I’m not actively cultivating compassion for my Mother in order to provide a path to reconnection with her. I’m working to better understand and hold compassion for her, for me.


In one of his many great works, Thich Nhat Hanh teaches that all of our emotional and mental states are like seeds - the ones we bring up and into the light, will grow. So, if I allow hateful hurt to be the way I view my Mother, I am allowing those contorted states of being to thrive inside me. At some point, if I don’t tend to these feelings, they will get stronger and start to affect the rest of me.



While I need to water my inner garden with the tears of my grief and fear, I also need to thin and weed it to prevent damage.


There’s a narrative in our culture that we MUST forgive, and that that forgiveness MUST include the allowance of the ‘offender’ back into our personal spaces. In essence, we must give up our own personal dignity and safety in order to maintain the appearance of social ‘goodness’.
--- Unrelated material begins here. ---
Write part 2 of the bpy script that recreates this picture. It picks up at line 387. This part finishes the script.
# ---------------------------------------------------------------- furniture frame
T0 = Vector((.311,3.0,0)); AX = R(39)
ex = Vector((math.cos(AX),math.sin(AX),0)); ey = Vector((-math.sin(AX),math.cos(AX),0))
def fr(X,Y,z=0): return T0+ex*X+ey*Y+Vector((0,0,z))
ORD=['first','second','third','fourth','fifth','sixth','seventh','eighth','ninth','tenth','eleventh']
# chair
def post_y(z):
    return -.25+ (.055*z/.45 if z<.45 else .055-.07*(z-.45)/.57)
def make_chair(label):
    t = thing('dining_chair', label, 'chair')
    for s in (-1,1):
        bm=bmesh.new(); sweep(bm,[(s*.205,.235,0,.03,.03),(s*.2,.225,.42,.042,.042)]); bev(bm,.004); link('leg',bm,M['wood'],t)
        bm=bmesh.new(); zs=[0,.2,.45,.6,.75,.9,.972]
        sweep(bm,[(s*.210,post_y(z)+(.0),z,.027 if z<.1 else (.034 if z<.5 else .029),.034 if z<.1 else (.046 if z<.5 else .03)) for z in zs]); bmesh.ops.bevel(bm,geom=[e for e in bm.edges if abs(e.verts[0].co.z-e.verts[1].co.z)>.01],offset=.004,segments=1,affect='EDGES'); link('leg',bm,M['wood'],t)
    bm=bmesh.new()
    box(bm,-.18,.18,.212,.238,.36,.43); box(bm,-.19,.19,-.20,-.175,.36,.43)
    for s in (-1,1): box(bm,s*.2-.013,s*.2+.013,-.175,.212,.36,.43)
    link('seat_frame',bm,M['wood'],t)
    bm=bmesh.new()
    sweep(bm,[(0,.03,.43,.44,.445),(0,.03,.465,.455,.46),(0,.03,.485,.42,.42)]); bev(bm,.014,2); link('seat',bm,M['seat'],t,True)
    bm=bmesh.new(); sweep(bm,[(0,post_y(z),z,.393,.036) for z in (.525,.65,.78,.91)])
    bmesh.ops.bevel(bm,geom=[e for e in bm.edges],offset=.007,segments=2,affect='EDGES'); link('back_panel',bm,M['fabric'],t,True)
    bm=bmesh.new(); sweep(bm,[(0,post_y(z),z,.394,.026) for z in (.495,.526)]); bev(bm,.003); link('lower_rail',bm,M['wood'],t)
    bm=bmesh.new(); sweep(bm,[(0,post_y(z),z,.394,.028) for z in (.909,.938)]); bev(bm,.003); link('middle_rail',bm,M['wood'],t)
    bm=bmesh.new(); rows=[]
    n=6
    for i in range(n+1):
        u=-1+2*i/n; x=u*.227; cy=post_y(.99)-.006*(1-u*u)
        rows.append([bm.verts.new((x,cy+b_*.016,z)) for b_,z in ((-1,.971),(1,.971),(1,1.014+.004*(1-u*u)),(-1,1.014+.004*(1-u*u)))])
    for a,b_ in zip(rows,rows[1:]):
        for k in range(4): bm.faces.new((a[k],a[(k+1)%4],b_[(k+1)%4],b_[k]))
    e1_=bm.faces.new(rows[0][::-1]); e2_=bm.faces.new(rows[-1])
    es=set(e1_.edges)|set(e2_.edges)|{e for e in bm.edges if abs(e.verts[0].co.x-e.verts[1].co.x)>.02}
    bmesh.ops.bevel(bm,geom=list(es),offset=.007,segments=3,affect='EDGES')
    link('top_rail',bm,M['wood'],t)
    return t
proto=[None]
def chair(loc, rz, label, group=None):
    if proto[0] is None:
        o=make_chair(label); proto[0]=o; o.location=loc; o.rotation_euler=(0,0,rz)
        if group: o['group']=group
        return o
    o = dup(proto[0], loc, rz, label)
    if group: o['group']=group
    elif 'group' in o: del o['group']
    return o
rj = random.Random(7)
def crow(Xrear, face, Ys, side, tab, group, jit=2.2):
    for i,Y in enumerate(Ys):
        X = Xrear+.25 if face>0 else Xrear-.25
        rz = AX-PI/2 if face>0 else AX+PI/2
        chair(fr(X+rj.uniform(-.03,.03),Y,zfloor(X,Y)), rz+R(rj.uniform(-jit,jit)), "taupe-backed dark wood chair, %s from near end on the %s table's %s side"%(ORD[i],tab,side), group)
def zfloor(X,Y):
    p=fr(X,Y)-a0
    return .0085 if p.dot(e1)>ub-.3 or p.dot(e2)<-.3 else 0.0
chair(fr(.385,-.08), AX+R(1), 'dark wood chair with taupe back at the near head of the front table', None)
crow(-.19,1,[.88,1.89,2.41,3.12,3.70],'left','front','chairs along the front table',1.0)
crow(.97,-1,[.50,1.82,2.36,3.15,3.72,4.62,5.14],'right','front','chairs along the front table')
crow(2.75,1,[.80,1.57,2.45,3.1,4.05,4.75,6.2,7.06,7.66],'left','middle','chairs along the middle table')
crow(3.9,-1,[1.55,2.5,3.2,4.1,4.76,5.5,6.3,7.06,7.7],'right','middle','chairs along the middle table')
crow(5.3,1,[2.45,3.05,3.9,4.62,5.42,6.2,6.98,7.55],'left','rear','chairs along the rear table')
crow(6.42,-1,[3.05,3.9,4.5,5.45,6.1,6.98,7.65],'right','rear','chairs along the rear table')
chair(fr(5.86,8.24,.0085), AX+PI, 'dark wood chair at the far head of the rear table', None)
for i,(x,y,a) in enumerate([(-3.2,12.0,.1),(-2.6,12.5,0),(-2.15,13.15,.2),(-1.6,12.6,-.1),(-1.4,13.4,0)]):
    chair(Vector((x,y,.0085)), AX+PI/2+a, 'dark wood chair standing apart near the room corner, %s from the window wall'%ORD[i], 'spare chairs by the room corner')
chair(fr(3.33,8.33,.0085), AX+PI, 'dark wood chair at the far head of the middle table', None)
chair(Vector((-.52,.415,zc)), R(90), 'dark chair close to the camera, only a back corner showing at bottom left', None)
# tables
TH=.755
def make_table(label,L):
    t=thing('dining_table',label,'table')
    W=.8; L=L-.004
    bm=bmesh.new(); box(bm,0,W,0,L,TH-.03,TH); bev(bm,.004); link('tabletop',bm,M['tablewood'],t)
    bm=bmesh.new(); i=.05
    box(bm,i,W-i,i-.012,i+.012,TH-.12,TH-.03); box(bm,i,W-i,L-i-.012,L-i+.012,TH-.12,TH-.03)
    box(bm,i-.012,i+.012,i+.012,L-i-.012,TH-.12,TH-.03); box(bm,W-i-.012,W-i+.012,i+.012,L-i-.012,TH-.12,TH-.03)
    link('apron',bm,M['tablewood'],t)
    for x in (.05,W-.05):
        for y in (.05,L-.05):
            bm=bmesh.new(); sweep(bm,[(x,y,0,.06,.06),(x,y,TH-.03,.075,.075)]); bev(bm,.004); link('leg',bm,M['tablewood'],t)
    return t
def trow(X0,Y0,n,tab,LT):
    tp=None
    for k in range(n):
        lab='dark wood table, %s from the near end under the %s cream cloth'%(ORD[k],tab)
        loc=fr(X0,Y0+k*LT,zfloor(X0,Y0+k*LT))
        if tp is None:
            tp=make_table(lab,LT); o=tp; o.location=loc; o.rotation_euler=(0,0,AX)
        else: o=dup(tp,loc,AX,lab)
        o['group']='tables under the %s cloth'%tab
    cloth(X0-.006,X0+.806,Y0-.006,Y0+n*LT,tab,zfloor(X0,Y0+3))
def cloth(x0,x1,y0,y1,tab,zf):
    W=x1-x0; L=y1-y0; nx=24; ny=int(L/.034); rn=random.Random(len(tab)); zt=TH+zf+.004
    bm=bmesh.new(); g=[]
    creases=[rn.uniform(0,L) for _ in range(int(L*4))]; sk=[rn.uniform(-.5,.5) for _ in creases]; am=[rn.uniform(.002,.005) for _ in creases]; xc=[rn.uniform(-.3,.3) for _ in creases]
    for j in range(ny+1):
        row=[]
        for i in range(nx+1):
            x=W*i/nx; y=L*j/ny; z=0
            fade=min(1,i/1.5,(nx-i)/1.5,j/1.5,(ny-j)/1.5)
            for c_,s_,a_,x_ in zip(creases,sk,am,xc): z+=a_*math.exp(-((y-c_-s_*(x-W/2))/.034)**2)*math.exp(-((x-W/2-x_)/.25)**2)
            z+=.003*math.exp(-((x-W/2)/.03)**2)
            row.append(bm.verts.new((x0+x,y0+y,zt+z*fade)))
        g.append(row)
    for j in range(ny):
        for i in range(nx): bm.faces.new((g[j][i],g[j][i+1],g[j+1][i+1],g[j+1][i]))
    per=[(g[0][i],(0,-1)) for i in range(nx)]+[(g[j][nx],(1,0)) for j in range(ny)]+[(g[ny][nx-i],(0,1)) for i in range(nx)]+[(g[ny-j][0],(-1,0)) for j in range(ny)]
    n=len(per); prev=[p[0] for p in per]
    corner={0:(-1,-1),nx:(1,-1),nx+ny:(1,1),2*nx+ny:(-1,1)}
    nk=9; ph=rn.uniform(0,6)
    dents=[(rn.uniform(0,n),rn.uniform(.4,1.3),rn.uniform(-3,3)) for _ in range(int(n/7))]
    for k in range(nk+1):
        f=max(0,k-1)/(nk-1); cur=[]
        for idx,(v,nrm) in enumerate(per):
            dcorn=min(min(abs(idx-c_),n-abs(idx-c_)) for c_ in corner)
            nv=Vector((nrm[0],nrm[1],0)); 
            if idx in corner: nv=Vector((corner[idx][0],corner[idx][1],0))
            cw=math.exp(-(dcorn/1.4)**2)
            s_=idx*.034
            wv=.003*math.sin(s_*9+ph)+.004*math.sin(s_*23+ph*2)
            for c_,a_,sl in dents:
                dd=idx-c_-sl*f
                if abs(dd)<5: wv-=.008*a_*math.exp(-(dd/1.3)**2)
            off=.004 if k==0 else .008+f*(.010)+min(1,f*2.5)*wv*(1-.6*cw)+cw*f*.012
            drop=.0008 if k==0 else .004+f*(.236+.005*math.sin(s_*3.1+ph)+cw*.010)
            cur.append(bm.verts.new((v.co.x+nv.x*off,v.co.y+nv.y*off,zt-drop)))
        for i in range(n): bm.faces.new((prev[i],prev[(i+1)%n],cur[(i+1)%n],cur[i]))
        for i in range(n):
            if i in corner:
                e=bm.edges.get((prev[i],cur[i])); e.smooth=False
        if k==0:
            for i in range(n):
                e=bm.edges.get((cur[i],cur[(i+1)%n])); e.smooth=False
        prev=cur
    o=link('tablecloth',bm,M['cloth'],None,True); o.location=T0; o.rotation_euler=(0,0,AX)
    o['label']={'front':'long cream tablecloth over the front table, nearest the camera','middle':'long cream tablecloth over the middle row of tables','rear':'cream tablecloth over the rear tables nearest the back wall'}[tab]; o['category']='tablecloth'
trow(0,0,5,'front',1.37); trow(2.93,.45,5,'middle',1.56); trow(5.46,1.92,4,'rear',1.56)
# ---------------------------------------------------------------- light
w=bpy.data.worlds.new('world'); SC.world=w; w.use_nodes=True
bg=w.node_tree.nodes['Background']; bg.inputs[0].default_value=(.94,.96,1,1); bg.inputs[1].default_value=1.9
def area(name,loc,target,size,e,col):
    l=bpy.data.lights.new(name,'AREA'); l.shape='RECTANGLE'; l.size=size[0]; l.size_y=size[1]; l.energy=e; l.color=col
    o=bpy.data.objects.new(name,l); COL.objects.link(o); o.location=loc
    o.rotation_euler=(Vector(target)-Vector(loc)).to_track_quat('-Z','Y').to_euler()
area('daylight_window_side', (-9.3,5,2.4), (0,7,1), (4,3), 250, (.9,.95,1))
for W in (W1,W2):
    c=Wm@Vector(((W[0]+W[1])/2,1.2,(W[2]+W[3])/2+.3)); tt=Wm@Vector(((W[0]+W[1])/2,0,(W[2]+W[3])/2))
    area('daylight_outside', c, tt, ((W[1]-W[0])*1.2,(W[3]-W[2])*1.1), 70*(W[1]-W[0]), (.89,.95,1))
This is a shitty, violent, and coercive mindset.


Compassion for those who have hurt us IS important. But it there is no need to pair that compassion with weak boundaries.


We don’t do it for the salvation of someone else’s soul - that is their responsibility, and their’s alone. We cultivate compassion for those who have hurt us so that no part of us has to sit at the back of our dark closet, alone and agonizing.